Tesla's camera only approach works great ... under ideal situations. The issue is those edge cases and not ideal situations. Lidar deals with a ton of edge cases and removes a lot of the progressing needed for ideal situations.


Ah we found the expert here, well armchair one at least. So you have your idea of what's possible vs people doing it.

  >I'd love to take on this challenge: the article they linked shows the cost add for LIDAR (+$130)
The article claims that, but when you actually try to follow the source it fails the fact check.

https://news.ycombinator.com/item?id=46583727


Would be nice if you had been able to take it on, but as you say you don't have the data, so it's compared to nothing.

The issue isn't just the cost of the lidar units off the shelf. You have to install the sensors on the car. Modifications like that at the scale that Waymo does them (they still have less than 10K cars) are not automated and probably cost almost as much as the price of the car itself. BYD is getting around this by including them in a mass produced car, so their cost per unit is closer to the $130 off the shelf price. This is the winning combination IMO.

Waymo already has an automated integration line, and the new vehicles from Zeekr will come partially assembled from the factory as a semi-custom design so there's no modifications in the sense that you're talking about.

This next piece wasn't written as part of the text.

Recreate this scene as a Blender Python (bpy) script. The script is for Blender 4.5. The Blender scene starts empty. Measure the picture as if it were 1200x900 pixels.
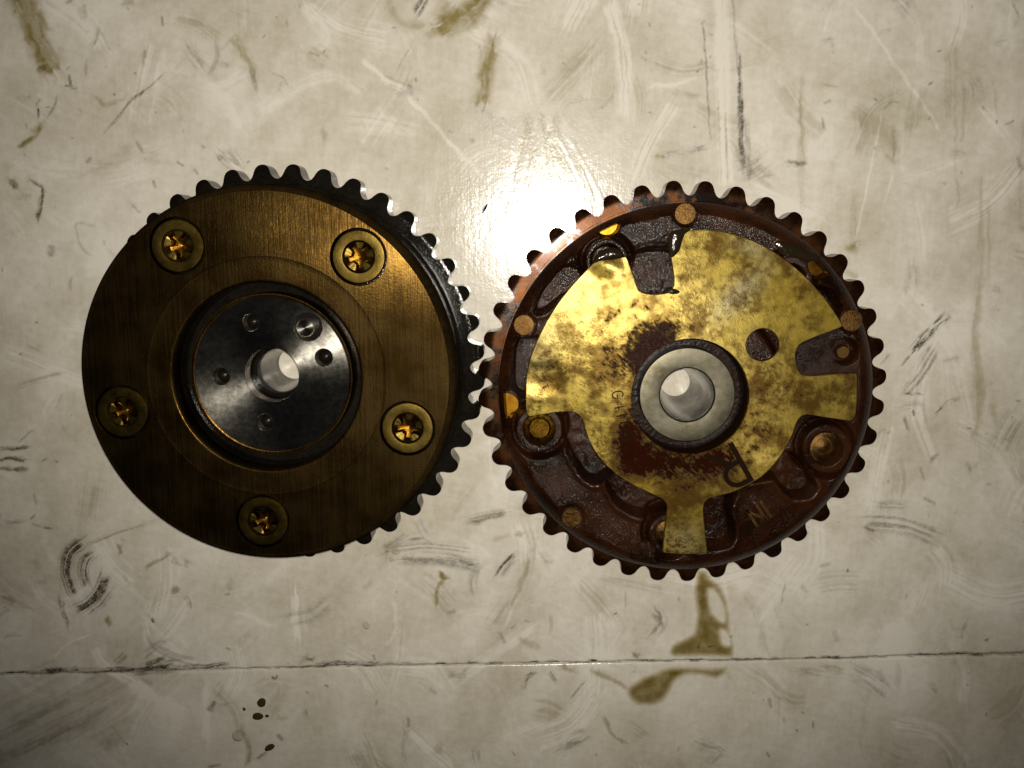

Tesla uses their own chips. Chips which you can’t skip by using lidar because you still need to make decisions based on vision. A sparse distance cloud is not enough

In what sense does Tesla use their own chips?

Let me Google that for you?

They have no fabs. They're using nvidia chips on server side last I checked, and what tsmc thei own design for in car? Those aren't cheap anyway. The markup on nvidia chips is high, but it's not _that_ high.

If they design the chip it is theirs. If you are saying fabs then nearly nobody has their own chips. But they plan to make fabs too.